My friend is doing great by the way.
Parents need to talk to their children. They can’t be clueless and base everything on their own limited experience. If you child is quiet, or a loner, or unhappy, or way too much in their own fantasy world, or just kind of weird, or struggling with school work, maybe you need to check on them and TALK TO THEM. It could be that they are just quiet. A lot of people are. Or maybe there is something dark and ugly going on with your child that you don’t know about.
I put up a lot of posts about bullying. I’ve seen it in schools. It continues to the workplace. It is rampant. It isn’t just the occasional snarky comment I’m talking about. It is the constant mean spirited harassment that so many people are subjected to day in and day out.
And what about the bullies? Most children who are bullies don’t grow up to be successful. A few might, but most are stupid, ignorant, mean, and just assholes. They know better. I have no sympathy for them or whatever their situation in life is. Girls, or boys it doesn’t matter.

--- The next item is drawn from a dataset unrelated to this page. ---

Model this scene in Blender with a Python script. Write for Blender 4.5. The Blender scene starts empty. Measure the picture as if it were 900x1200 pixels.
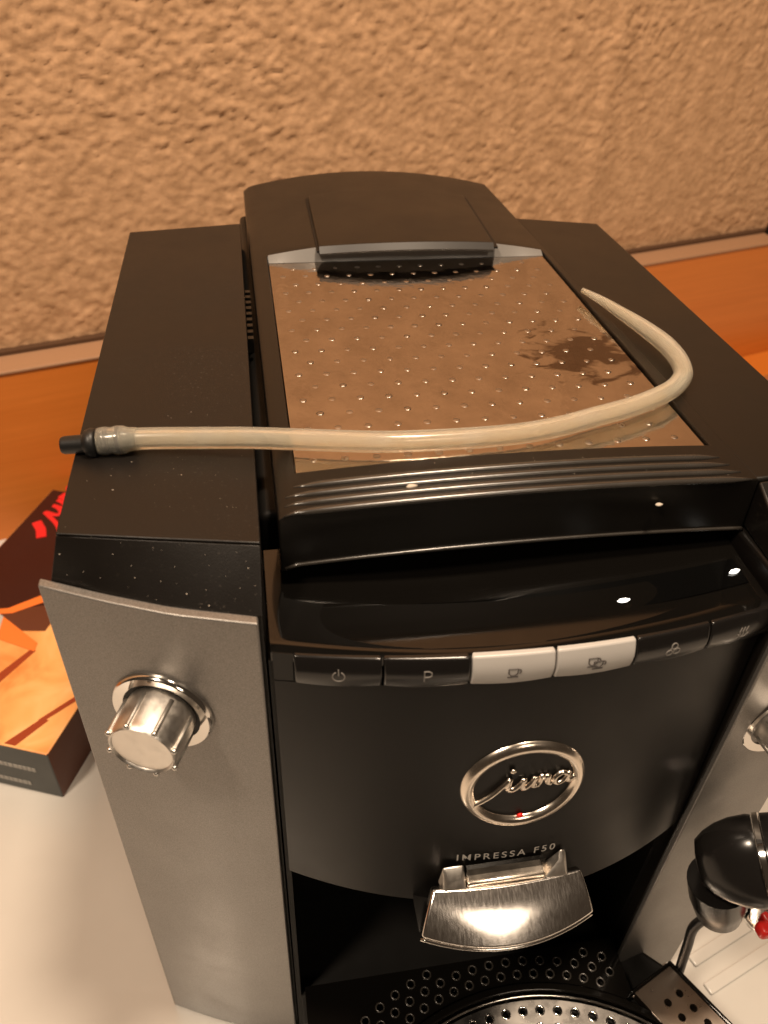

Someone else told me that the effects of chronic bullying can almost be like a chronic illness. One manages it, but it never quite goes away.
I don’t know why I was even thinking about this today. I guess it might be because school has started again.
No matter what you do, talk to your kids. Let them know that they can come to you and talk to you about anything without judgement, or clueless looks. Be proactive in your child’s life. If your kids is being bullied talk to their teacher. Find out what is going on. Most of all just support your child.
Some will say find out what is provoking the bullying. Sure if your kid sings the same song non-stop, or tells everyone he is really a rabbit, or a secret superhero, or lets his freak flag wave too much, you might want to tell him to tone it down a bit, at least at school. We all have to learn when and where to let our own personal creativity and quirks show. Sometimes it is not at school. But more often than not kids are just bullied for being a bit quiet, or for looking different, or for not being good at math or PE – and those are all stupid reasons for being bullied.
Anyway…just be aware what is going on in your child’s life away from home. And again, talk to them and keep those lines of communications open. Most of all let them know they are loved, and they are valued.
~ Juliette aka Vampire Maman
I was bullied… several times during my childhood, and also on different occasions on the workplace…
I am always disgusted that so many workplaces let bullying happen, and even encourage it as part of the corporate culture. I’m sorry you had to deal with that. Just makes me sick.
I was very much taking care of my apprentices and they could tell me everything. In case it was necessary (in 2 cases), I could protect them from being bullied.